Ajay and Sonia are engaged, but before they can get married, he dies when his fighter jet crashes. It is revealed that the reason for the crash is corruption in the acquisition of parts for fighter jets; however, the defence minister V.K. Shastri (Mohan Agashe) refuses to take any responsibility. When Ajay’s mother, Aishwarya (Waheeda Rehman), and his friends organise a protest, they are violently removed by the police on the instructions of the defence minister. With no other option, DJ, Karan, and Lakshman assassinate Shastri. Then, they take over a radio station and start broadcasting their views. The security forces storm the radio station, and all of them are killed, but they inspire young people all over the country.
Even beyond the diegetic space, the film did prove inspirational for many young people. I was an undergraduate student when RDB released, and I remember how many of my peers were enthused by it. Computer engineer and political activist Ankit Lal, who worked for several years with the Aam Aadmi Party (AAP), writes in a 2016 article how RDB inspired him to join the India Against Corruption (IAC) movement in 2011. The IAC was formed by activists against purported corruption in former prime minister Manmohan Singh’s government and eventually led to the formation of the AAP.

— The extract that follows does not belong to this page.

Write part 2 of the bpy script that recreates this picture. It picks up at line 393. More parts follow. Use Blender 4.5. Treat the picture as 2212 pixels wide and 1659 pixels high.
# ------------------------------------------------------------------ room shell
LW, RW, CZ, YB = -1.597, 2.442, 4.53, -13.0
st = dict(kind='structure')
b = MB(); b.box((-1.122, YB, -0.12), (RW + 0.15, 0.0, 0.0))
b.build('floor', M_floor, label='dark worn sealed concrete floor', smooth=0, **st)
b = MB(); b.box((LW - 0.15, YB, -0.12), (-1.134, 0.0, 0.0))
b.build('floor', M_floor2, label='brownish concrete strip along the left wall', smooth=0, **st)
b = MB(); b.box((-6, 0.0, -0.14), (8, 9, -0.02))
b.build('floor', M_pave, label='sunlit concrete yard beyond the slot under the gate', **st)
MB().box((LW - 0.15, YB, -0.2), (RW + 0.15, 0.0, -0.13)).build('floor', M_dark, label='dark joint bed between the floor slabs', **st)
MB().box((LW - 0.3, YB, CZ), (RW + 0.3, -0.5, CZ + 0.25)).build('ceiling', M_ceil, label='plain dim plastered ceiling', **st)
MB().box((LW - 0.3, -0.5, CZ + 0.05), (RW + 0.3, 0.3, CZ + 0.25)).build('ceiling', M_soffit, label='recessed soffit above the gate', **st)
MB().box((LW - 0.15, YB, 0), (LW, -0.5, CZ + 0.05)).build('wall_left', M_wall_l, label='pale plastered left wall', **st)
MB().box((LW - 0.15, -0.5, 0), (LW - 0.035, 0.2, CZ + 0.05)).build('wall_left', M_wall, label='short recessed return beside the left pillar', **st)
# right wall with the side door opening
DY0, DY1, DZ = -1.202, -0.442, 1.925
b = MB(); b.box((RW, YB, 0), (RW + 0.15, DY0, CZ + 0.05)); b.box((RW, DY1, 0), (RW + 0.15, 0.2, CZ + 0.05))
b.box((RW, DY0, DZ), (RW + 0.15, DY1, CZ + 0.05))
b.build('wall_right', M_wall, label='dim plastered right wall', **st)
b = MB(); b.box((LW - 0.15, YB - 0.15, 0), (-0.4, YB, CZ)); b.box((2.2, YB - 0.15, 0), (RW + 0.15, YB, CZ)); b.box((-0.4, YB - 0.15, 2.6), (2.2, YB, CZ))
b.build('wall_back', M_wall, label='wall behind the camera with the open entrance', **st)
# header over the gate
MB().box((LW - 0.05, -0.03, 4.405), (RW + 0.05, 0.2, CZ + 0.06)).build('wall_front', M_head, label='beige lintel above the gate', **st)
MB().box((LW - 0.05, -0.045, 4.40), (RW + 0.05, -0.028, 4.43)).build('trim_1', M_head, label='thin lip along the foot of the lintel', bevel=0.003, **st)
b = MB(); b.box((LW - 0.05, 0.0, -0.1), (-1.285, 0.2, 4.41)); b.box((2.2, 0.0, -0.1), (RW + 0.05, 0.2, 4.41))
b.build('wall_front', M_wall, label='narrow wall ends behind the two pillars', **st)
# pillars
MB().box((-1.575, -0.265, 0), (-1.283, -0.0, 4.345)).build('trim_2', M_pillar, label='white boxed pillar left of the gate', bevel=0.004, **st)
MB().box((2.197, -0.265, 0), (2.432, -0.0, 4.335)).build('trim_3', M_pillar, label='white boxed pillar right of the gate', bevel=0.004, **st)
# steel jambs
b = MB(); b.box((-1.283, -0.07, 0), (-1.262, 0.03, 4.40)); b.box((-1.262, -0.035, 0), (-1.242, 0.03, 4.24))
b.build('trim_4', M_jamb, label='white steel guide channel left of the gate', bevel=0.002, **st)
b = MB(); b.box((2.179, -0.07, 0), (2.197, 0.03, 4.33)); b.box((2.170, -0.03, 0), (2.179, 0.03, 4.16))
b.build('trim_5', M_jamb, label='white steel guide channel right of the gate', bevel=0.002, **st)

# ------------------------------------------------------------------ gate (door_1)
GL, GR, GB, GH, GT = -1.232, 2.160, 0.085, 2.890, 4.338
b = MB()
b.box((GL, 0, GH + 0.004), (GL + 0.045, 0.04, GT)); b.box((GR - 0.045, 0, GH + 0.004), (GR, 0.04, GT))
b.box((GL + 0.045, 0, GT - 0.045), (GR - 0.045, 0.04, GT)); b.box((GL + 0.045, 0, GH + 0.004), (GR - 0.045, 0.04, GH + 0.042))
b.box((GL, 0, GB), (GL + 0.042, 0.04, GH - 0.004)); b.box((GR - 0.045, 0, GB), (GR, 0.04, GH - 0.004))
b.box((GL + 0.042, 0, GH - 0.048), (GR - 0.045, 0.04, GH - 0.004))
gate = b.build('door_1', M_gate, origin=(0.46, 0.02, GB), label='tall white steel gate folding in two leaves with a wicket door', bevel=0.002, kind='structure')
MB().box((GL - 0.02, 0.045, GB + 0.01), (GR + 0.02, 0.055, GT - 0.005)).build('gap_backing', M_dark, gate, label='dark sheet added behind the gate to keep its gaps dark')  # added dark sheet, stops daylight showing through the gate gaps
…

Though RDB faced some initial challenges with censorship, the Indian government eventually selected it as its official entry to the 79th Academy Awards in 2007. An article published last year claimed: “We are never going to see another ‘Rang De Basant’”, arguing that the conditions of filmmaking and reception had changed significantly over the past two decades. What remains unchanged, however, is the endemic corruption in India, highlighted in recent weeks by the leak of Neet examination papers. Rewatching the film now perhaps evokes only nostalgia about a lost moment of political enthusiasm.